_The exercise_: Look through the lines below and extract any with the word "picture".

★ ★ ★

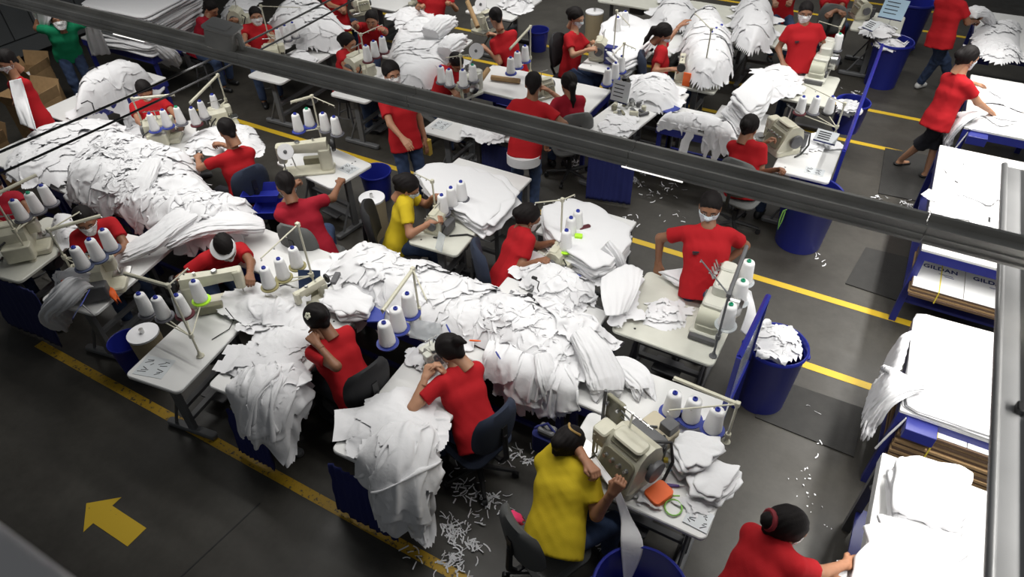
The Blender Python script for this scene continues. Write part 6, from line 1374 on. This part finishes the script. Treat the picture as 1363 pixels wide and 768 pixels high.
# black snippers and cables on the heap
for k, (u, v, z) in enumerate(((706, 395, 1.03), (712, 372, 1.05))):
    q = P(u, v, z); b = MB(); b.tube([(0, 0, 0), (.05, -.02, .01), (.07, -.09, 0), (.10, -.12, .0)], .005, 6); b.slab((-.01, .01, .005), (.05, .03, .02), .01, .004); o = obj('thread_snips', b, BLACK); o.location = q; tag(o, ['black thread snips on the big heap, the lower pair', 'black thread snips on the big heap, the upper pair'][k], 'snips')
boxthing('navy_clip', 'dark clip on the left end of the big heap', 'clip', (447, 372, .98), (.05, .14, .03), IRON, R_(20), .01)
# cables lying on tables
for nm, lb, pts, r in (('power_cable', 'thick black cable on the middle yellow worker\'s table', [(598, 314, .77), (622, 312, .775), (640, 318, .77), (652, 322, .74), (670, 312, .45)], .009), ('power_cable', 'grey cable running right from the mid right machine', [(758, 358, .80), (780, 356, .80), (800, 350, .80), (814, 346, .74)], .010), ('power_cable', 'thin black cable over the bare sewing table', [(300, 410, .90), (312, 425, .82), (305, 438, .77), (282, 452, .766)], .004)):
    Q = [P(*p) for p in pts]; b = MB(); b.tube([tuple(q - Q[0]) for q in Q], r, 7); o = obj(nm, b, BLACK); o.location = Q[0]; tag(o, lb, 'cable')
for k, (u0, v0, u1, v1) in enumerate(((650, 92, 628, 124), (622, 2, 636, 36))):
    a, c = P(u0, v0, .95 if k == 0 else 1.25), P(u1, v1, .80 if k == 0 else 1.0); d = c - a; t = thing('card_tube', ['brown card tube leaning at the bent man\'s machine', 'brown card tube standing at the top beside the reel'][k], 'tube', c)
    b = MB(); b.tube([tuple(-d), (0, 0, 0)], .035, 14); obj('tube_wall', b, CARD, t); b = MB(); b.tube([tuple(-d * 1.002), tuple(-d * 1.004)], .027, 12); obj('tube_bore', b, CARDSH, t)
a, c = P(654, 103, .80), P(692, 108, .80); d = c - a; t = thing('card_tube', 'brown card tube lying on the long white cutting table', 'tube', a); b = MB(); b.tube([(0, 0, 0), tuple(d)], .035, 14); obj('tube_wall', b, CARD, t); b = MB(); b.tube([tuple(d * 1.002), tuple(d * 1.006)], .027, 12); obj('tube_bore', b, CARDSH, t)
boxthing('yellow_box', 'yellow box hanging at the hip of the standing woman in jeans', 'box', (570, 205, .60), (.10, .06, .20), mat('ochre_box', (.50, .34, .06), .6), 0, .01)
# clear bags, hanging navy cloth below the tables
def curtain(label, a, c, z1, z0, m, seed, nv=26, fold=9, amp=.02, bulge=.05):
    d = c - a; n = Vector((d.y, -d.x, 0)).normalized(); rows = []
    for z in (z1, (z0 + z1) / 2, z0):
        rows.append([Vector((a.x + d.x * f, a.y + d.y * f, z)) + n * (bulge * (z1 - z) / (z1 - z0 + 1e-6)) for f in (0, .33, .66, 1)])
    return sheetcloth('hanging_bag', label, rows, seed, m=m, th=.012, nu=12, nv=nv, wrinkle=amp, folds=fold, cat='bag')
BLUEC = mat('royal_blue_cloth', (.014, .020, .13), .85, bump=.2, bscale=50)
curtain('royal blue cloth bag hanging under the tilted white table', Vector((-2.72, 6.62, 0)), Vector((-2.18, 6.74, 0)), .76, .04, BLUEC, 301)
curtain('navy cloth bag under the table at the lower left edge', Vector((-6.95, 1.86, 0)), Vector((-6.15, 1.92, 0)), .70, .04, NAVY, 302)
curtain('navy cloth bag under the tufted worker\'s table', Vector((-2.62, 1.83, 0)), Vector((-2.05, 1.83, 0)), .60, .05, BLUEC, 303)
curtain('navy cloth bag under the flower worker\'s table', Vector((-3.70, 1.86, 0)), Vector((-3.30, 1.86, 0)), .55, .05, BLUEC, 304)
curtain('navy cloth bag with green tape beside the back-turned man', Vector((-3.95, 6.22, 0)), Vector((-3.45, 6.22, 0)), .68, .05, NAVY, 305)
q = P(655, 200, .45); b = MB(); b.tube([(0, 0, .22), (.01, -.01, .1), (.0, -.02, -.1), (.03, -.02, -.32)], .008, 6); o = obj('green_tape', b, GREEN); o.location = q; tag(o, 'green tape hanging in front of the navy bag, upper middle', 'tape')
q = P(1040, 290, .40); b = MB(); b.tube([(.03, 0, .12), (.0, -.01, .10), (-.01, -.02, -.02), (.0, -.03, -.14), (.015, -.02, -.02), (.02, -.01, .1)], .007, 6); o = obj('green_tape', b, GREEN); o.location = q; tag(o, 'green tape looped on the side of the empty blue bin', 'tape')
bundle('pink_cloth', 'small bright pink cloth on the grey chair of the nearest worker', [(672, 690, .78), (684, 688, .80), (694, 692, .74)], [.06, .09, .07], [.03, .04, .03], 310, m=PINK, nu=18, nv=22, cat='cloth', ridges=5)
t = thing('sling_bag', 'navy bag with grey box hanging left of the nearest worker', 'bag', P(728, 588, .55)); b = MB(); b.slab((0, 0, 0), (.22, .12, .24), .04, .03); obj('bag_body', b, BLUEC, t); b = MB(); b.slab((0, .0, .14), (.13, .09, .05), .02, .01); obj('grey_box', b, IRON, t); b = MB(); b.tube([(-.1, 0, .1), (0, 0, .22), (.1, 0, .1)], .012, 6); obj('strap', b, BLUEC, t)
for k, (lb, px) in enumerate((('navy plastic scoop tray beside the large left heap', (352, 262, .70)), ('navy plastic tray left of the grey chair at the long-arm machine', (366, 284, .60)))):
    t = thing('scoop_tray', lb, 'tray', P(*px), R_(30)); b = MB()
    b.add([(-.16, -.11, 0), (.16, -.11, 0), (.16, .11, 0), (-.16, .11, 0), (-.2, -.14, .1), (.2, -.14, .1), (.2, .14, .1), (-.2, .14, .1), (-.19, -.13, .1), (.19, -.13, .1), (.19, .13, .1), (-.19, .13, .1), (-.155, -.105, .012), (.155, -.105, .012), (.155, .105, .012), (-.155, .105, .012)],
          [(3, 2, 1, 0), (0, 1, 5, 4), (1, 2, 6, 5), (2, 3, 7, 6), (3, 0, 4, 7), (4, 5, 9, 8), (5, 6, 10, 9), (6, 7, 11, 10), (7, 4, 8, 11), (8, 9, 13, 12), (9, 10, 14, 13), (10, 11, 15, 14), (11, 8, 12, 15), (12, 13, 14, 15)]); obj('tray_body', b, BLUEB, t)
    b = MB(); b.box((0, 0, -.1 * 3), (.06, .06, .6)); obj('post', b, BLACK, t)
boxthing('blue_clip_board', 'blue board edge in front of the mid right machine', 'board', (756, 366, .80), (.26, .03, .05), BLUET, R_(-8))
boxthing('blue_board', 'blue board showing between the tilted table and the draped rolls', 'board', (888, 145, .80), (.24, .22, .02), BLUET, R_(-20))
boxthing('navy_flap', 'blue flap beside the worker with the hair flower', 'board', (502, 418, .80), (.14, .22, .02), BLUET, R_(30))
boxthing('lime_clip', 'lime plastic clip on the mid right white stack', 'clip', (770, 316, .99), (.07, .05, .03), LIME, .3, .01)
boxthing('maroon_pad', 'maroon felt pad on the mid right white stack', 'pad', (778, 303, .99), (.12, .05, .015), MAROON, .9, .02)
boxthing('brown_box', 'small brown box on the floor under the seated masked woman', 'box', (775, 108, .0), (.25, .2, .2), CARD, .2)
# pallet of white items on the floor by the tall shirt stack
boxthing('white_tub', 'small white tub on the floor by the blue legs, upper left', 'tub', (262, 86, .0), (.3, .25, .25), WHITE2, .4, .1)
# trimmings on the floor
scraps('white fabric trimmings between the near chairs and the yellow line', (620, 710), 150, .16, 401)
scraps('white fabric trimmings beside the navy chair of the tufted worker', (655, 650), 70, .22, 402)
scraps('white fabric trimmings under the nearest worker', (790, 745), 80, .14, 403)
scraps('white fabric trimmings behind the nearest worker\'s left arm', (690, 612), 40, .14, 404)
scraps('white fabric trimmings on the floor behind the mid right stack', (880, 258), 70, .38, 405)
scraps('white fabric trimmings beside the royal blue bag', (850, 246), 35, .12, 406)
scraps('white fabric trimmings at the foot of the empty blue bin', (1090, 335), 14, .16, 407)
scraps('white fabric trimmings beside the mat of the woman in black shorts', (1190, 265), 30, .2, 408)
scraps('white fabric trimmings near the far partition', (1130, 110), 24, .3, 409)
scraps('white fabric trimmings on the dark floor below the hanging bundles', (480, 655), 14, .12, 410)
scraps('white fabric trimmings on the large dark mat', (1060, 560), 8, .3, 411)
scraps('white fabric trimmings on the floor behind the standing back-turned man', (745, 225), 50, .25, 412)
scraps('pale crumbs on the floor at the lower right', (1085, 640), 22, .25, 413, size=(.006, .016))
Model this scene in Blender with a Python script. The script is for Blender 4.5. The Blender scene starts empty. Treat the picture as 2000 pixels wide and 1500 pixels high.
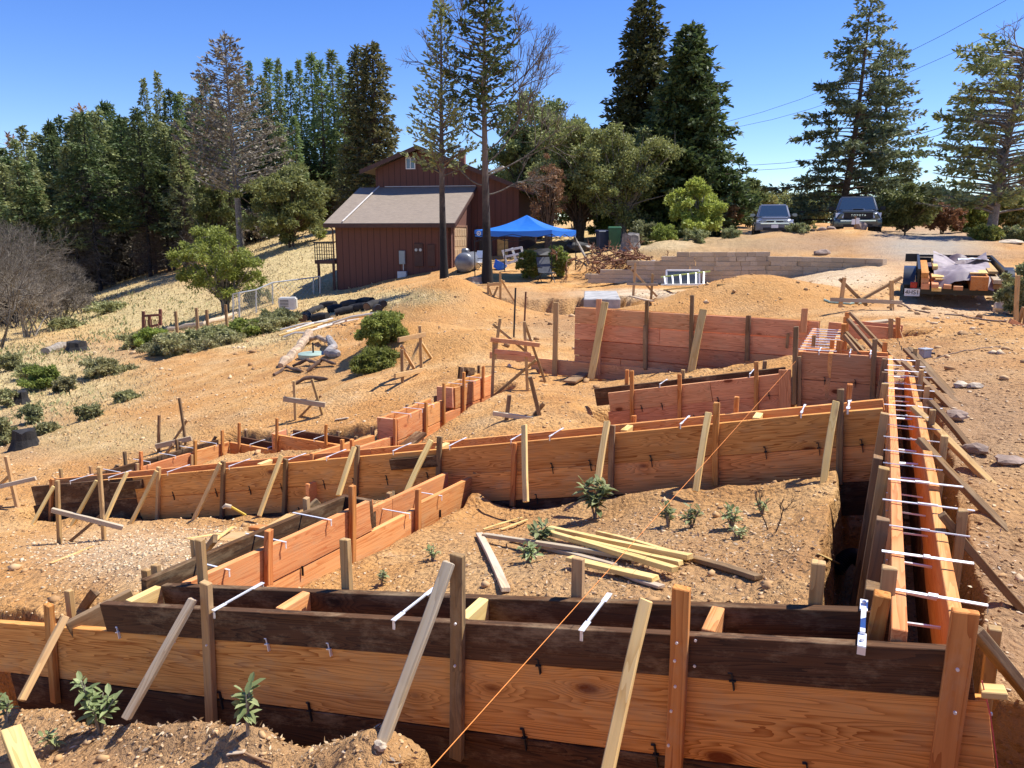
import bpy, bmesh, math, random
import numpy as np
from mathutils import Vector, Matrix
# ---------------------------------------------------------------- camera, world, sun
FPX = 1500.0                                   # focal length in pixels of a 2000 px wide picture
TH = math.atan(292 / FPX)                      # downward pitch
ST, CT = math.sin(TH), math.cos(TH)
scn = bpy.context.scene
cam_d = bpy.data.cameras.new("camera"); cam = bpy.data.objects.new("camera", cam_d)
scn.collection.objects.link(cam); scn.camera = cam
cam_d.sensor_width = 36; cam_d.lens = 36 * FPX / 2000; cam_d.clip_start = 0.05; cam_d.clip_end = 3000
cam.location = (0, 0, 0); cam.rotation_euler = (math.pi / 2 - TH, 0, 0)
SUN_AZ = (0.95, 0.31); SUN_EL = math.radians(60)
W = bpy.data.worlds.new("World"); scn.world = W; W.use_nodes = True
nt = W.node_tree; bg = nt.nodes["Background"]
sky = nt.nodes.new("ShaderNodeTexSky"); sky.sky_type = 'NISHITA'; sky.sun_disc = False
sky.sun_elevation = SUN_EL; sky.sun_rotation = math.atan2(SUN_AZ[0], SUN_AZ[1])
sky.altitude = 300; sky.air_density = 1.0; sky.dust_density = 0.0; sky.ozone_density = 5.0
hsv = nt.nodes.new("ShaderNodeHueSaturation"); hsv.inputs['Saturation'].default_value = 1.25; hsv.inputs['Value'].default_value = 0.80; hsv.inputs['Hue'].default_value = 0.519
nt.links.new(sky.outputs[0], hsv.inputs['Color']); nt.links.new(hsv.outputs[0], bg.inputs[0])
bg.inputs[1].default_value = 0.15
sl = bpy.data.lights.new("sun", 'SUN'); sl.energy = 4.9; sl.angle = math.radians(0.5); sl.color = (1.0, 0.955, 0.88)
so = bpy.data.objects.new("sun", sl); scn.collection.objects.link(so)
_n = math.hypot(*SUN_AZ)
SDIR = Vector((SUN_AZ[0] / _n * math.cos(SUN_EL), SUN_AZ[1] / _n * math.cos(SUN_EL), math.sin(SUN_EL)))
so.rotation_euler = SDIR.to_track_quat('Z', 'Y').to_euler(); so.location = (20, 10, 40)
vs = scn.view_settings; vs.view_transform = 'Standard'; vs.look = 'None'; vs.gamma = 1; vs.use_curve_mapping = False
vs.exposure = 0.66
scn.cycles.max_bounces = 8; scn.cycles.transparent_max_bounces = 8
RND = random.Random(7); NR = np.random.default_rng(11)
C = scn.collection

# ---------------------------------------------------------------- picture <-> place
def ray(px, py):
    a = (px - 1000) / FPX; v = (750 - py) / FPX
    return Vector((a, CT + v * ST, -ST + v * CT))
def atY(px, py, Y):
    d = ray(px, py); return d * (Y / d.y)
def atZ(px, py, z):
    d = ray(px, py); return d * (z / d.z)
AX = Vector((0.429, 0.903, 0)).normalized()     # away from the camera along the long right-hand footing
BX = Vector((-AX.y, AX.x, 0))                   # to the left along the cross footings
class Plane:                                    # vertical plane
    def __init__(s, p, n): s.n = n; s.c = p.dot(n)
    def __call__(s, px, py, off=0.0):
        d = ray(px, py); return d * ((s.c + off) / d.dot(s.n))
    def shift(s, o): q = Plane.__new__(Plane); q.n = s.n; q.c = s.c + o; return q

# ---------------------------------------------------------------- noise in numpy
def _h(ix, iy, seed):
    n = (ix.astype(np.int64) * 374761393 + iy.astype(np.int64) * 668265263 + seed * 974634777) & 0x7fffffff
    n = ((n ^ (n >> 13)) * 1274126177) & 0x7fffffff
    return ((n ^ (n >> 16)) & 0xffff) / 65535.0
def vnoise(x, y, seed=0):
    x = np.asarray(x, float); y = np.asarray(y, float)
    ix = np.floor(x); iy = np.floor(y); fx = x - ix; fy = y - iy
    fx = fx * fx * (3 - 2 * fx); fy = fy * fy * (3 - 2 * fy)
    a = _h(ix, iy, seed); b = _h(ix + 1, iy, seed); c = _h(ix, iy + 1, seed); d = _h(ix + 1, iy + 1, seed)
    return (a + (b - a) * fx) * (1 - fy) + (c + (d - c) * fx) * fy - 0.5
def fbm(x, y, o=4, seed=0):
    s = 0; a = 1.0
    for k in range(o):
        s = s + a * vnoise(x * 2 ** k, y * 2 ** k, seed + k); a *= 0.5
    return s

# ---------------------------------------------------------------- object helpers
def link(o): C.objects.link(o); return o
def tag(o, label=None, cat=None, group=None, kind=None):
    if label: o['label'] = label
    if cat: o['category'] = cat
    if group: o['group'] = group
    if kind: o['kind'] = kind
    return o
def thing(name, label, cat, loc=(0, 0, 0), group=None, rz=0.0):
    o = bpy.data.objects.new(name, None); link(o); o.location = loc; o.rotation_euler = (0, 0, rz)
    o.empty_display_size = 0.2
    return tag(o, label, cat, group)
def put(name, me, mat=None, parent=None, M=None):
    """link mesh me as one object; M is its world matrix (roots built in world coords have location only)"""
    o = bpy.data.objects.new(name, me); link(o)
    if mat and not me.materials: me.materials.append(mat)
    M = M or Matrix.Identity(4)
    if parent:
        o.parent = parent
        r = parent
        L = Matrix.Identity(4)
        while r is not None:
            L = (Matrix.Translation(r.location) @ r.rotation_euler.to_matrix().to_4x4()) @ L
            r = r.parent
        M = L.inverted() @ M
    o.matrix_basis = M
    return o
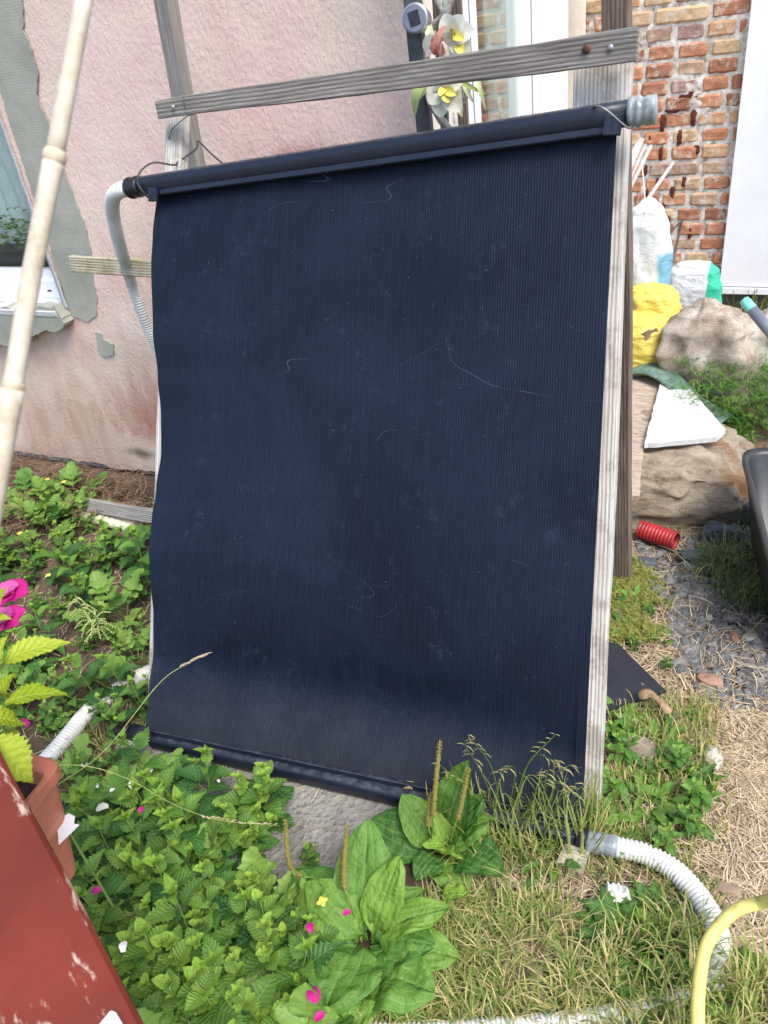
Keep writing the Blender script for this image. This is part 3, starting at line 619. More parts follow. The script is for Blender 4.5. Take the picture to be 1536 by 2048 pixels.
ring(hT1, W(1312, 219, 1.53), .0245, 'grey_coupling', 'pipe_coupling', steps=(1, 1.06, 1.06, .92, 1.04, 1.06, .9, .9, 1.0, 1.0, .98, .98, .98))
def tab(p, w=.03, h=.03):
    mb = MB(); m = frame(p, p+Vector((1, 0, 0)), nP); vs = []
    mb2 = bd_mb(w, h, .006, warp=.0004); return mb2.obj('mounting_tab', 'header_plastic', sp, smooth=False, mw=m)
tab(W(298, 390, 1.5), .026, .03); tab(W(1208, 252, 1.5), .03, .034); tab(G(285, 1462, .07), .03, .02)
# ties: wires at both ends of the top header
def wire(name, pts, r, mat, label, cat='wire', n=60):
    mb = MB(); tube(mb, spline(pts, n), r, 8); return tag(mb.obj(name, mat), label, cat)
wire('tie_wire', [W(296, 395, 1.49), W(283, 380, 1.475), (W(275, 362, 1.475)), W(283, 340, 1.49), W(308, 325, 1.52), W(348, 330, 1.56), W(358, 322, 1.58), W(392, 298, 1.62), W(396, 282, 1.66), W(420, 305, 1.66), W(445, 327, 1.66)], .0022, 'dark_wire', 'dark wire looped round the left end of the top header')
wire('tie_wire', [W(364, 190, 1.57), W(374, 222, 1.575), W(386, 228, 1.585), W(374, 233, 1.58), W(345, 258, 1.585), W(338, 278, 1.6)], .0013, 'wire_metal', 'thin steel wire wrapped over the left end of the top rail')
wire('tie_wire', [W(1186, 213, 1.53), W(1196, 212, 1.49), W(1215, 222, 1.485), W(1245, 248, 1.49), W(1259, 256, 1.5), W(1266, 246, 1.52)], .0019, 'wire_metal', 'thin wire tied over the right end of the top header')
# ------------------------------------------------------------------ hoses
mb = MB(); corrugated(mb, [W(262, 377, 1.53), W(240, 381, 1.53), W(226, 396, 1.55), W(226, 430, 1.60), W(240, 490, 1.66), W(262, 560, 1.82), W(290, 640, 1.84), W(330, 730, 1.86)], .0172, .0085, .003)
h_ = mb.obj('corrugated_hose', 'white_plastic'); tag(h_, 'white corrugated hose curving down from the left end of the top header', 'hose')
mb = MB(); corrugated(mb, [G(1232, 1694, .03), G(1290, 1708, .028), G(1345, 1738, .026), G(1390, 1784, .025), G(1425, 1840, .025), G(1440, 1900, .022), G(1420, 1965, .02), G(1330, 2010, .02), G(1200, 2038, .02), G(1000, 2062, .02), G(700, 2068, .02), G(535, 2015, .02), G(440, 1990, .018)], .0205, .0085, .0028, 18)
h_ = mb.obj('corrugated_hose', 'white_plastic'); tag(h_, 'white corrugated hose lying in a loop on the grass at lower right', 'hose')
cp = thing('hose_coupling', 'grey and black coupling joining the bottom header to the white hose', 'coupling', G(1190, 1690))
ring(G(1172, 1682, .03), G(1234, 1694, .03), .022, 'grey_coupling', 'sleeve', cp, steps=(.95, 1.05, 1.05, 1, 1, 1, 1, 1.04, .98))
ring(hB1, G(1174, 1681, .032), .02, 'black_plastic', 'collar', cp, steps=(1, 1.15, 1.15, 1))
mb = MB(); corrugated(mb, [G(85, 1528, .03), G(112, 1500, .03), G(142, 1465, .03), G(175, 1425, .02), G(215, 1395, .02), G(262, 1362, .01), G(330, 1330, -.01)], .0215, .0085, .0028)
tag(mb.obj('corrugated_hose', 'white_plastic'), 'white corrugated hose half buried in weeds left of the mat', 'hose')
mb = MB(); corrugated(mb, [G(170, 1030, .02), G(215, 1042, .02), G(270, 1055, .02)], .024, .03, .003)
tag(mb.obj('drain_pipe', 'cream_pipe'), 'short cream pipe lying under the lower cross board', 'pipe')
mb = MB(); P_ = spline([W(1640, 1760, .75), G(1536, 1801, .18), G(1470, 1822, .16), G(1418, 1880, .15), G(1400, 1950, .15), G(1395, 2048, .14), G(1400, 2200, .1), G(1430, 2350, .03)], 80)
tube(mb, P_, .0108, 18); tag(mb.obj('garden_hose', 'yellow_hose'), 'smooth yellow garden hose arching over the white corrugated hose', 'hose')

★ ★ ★

_Correct output_:
The Blender Python script for this scene continues. Write part 6, from line 1374 on. This part finishes the script. Treat the picture as 1363 pixels wide and 768 pixels high.
Model this scene in Blender with a Python script. The script is for Blender 4.5. The Blender scene starts empty. Treat the picture as 2000 pixels wide and 1500 pixels high.
FPX = 1500.0                                   # focal length in pixels of a 2000 px wide picture
# ---------------------------------------------------------------- picture <-> place
Keep writing the Blender script for this image. This is part 3, starting at line 619. More parts follow. The script is for Blender 4.5. Take the picture to be 1536 by 2048 pixels.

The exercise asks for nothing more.